Saturday, November 8, 2008

I LIVE IN BLUE COUNTRY BITCH!

Painting District 2 Blue

Obama wins electoral vote in Nebraska




For the first time ever, a blue circle will appear in Nebraska on national electoral maps.



Barack Obama
Democrat Barack Obama won the Omaha-based 2nd Congressional District on Friday, scooping up one of the state's five electoral votes.

In the process, he made history and shone the spotlight on Nebraska's unusual electoral college system.

Obama won 8,434 of 15,039 mail-in ballots counted Friday by Douglas County election officials. These early ballots arrived in the election commissioner's office too late to be included in Tuesday's election results.

The additional votes gave Obama a 1,260-vote lead over Republican John McCain in unofficial returns. McCain won the popular vote statewide and four electoral votes.

About 5,000 provisional ballots in Douglas County remain to be counted next week, but they are unlikely to change the 2nd District outcome. About half of such ballots typically are disqualified.

"We always knew we could do it, but it would be an uphill climb. It's great to see a little corner of Nebraska turn blue," said John Berge, state director for the Obama campaign.

Berge said the victory was a tribute to all the work done by staffers and the hundreds of Obama volunteers that manned telephones and walked neighborhoods in the Omaha metropolitan area.

Republican Hal Daub, McCain's state director, congratulated Obama on his win. He praised the candidate for coming to Omaha in February, saying it made for a "fun election."

"My hat's off to the leadership of the Obama campaign in the 2nd District. It was well-fought," Daub said. "By and large, in the 2nd District, it was a clean campaign. We stayed away from the extreme rhetoric."

The Nebraska results give Obama his 365th electoral vote. McCain's tally stands at 162. Only Missouri's 11 electoral votes remain undecided.

Obama's win will assuredly spark interest in the split electoral system, which only Nebraska and Maine use. All other states are winner-take-all on electoral votes.

It was the first time since 1964 that Nebraska has awarded an electoral vote to a Democrat. The state has been reliably Republican since it voted for Democrat Lyndon B. Johnson that year.

Obama ignored Nebraska's history this year, sending 16 paid staffers into the 2nd District and opening three offices in Omaha.

It was part of his strategy to expand the electoral map and to fight for votes in traditional GOP strongholds.

A 1991 state law allowed Obama to concentrate his efforts on the Omaha area, where Democrats outnumber Republicans.

Nebraska is the first state in the modern era to have a split electoral decision.

Nebraska and Maine are not, however, the first states to try a split-electoral system, said Randy Adkins, a political scientist at the University of Nebraska at Omaha.

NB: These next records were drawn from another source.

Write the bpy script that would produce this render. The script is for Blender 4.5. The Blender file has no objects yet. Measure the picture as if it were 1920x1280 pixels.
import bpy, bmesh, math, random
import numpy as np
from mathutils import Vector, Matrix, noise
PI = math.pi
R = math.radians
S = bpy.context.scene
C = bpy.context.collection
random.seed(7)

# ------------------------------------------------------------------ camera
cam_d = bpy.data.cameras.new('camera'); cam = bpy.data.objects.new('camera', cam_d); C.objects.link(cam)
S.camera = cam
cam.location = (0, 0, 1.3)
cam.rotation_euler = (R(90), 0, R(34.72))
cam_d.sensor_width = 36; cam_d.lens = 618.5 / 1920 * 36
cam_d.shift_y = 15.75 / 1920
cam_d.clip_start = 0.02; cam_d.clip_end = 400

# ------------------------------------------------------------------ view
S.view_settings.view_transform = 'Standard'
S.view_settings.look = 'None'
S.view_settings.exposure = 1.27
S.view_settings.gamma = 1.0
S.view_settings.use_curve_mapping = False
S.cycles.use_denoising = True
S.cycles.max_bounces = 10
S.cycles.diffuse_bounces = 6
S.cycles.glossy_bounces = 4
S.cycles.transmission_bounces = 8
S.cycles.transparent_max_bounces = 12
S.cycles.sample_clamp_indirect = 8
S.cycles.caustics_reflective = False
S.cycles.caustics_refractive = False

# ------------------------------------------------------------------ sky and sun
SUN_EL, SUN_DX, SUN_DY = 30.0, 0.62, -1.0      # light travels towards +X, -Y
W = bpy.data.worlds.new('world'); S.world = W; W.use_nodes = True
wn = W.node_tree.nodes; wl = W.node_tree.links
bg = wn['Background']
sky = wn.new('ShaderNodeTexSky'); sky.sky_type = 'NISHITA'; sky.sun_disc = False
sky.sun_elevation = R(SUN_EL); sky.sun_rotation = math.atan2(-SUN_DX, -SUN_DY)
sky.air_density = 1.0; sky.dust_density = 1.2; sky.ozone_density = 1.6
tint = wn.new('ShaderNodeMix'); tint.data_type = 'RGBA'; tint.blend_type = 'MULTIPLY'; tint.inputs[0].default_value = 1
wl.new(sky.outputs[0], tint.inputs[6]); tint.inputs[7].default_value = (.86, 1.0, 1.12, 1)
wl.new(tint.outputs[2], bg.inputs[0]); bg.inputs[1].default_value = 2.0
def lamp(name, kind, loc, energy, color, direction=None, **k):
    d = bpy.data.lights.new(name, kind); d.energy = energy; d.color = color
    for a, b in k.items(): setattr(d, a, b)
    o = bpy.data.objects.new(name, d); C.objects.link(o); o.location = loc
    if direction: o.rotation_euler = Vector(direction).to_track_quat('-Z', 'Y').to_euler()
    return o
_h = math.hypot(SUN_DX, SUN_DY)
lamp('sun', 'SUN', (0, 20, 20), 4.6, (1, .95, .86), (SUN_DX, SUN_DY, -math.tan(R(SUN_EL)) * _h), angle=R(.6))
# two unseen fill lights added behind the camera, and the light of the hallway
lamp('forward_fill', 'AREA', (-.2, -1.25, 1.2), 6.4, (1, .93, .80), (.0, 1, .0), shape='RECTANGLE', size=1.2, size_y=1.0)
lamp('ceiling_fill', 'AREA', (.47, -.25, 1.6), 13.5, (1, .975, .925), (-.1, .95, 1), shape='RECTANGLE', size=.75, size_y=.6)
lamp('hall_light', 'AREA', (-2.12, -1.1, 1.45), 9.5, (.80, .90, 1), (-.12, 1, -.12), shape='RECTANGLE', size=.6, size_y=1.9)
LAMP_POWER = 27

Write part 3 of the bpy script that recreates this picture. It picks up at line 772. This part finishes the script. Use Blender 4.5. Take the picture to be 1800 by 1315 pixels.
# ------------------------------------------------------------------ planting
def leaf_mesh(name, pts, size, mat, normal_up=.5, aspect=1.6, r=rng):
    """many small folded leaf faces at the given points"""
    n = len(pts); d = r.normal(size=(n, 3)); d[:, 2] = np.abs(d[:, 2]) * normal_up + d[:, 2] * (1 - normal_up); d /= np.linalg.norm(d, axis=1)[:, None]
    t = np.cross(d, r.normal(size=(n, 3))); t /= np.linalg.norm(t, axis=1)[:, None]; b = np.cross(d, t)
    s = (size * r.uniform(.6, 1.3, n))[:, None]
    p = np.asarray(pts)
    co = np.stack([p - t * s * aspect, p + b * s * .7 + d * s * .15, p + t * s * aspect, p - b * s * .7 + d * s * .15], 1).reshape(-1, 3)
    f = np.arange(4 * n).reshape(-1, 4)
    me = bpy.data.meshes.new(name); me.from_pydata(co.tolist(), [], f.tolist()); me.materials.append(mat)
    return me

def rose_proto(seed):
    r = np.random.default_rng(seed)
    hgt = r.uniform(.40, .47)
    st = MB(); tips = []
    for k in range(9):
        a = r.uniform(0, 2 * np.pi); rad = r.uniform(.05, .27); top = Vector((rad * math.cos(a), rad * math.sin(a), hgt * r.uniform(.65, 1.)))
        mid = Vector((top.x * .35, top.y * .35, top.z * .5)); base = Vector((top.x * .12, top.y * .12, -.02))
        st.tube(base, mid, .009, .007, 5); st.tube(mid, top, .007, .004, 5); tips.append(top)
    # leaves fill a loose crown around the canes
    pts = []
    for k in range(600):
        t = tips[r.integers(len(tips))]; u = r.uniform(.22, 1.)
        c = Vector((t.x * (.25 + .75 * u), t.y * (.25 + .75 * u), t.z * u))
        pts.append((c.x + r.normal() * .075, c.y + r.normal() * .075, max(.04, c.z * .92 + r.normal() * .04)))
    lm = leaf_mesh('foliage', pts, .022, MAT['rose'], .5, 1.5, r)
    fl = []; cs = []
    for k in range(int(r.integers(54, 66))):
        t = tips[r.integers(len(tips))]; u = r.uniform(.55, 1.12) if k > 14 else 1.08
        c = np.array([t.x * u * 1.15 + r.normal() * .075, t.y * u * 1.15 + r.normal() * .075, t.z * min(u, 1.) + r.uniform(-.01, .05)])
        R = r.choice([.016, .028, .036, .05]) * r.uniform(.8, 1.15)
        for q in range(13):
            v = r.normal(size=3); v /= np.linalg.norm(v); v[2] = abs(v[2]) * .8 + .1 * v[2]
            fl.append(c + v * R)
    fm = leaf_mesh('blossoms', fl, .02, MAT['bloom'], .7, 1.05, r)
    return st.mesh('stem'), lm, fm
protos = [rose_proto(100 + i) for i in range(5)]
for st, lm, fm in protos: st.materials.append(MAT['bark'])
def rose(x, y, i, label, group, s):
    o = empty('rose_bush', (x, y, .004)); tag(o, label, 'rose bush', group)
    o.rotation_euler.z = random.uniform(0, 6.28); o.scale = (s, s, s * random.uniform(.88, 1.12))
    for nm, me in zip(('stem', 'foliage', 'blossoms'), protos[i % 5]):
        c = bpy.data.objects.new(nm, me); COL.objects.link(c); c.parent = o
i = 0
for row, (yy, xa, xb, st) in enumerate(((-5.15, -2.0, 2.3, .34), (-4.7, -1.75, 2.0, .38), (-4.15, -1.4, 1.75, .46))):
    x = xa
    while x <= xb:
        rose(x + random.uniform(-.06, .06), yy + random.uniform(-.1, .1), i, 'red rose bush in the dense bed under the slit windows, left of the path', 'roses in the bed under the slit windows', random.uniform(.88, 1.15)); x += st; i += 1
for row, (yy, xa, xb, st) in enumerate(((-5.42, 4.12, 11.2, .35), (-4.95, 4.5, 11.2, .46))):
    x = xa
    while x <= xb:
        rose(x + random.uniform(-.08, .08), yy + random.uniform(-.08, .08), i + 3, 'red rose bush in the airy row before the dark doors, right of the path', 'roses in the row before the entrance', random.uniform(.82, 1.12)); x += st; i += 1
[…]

"This is an old, recycled idea," Adkins said.

Several states flirted with similar systems in the early 1800s, including Kentucky, Maryland and North Carolina.

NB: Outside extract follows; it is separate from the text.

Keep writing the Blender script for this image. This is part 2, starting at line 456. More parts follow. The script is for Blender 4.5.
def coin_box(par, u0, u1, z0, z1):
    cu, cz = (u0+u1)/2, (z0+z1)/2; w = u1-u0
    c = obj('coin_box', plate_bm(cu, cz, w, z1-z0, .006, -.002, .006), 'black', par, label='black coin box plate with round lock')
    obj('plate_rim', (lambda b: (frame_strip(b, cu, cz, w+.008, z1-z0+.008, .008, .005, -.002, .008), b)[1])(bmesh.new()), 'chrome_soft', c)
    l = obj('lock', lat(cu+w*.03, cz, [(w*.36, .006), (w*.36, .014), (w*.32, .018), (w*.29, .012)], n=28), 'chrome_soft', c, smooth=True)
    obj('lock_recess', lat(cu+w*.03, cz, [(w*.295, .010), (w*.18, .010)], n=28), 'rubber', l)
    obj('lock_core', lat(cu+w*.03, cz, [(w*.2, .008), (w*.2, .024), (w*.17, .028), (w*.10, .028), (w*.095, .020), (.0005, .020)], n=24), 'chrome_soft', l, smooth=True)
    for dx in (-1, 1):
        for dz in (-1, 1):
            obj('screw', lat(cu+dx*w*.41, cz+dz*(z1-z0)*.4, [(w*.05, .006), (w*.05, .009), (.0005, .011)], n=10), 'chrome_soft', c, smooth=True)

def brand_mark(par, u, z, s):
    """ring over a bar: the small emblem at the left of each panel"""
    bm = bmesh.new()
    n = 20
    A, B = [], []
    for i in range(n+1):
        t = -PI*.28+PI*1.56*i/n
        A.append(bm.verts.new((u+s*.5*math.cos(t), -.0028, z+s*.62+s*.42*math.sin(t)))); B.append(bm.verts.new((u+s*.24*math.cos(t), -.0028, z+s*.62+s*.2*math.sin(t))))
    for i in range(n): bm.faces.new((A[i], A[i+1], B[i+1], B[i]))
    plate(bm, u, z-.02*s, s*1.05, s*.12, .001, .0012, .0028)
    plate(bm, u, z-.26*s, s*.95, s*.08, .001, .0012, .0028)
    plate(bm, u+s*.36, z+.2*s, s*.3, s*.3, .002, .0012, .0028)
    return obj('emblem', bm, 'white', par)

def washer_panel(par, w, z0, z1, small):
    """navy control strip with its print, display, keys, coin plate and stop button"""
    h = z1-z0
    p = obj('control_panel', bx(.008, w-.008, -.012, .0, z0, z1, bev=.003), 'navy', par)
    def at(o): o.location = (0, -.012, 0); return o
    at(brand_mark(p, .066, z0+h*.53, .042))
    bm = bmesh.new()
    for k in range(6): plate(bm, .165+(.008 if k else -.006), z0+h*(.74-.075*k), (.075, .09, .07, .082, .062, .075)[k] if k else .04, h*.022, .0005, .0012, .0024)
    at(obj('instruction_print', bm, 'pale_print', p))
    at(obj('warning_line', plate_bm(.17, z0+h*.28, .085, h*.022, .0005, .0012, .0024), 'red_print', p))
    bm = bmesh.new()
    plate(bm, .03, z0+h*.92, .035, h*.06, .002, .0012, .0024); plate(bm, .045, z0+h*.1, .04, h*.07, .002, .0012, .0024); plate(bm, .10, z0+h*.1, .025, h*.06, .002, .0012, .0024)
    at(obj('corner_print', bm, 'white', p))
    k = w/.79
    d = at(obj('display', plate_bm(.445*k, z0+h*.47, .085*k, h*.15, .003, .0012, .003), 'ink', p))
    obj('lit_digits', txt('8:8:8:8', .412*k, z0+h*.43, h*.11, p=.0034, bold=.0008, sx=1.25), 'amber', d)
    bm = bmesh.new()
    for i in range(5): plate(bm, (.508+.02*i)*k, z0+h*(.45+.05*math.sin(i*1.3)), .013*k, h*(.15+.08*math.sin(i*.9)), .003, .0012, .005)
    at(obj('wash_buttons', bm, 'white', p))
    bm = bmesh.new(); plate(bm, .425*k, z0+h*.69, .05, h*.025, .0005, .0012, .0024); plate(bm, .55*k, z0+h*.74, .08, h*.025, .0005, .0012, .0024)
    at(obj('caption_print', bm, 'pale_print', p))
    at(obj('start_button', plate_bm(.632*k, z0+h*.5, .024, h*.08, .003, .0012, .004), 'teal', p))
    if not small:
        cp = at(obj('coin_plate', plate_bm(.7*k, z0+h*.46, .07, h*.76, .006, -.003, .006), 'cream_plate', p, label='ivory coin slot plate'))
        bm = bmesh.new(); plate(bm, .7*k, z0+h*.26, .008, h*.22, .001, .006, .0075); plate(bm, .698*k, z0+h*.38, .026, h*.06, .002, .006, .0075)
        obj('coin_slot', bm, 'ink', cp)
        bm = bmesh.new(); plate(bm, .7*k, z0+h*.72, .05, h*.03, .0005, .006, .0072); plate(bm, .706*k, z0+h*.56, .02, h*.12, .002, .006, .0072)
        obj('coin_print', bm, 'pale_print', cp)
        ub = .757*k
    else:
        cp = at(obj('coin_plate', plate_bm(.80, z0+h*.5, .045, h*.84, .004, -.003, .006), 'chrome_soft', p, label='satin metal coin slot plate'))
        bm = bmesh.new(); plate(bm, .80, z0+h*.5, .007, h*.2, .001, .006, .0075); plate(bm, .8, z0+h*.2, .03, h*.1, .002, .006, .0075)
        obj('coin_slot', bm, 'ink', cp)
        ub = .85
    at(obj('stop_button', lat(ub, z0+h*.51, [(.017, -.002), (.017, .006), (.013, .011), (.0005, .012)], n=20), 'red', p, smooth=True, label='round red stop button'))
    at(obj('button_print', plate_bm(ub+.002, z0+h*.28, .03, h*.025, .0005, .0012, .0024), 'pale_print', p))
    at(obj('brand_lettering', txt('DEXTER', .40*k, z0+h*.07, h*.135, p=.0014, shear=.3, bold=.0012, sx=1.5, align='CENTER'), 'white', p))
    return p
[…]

One of the last to use it was Michigan, which split its electoral votes in the 1892 presidential election between Benjamin Harrison and Grover Cleveland.

States began abandoning the split system in the late 19th century. Political parties, especially those dominating in particular states, led the effort for a winner-take-all system.

"It's political greed," said George Edwards, chairman of presidential studies at Texas A&M University's Bush School of Government and Public Service and editor of Presidential Studies Quarterly.

"The dominant political parties want all of the votes," Edwards said.

He hopes that Obama's win in Nebraska will spark interest in the split system around the nation, saying it does a better job of representing the will of the people. Edwards said that in the past, groups in California and Colorado have tried to get a split-electoral system passed with no success.

"I think it would be very healthy if this sparked some discussion . . . and I suspect that it will," he said.

3 comments:

Mr. Brown said...

Sweet, dude!

Anonymous said...

Congratulations, Count - that is fab news!

Anonymous said...

While Obama did have a strong win this year it was far from a landslide. It seems like no one (especially the press )can remember that we only need to look back to 1980,1984,and 1988 to see what a real landslide victory looks like.

1980 Reagan 489 electoral votes
Carter 49
1984 (here is the big one)
Reagan 525 Mondale 13- he won one state

1988 Bush 426
Dukakis 111

Obama did have a stonger win than Clinton did in both '92 and '96.

Clinton won '96 with 379 to 159 but Ross Perot threw a wrench in the election for Dole (and Bush in '92).

In '96 Perot received over 7 million votes and in '92 he captured 20 million votes, Ross Perot is the only reason Bill Clinton became President in 1992.

Obama's win was definitely the strongest win of any democrat since LBJ trashed Barry Goldwater in 1964 but BO did not win by a landslide. There have only been two Democratic presidents since LBJ with BO being the third.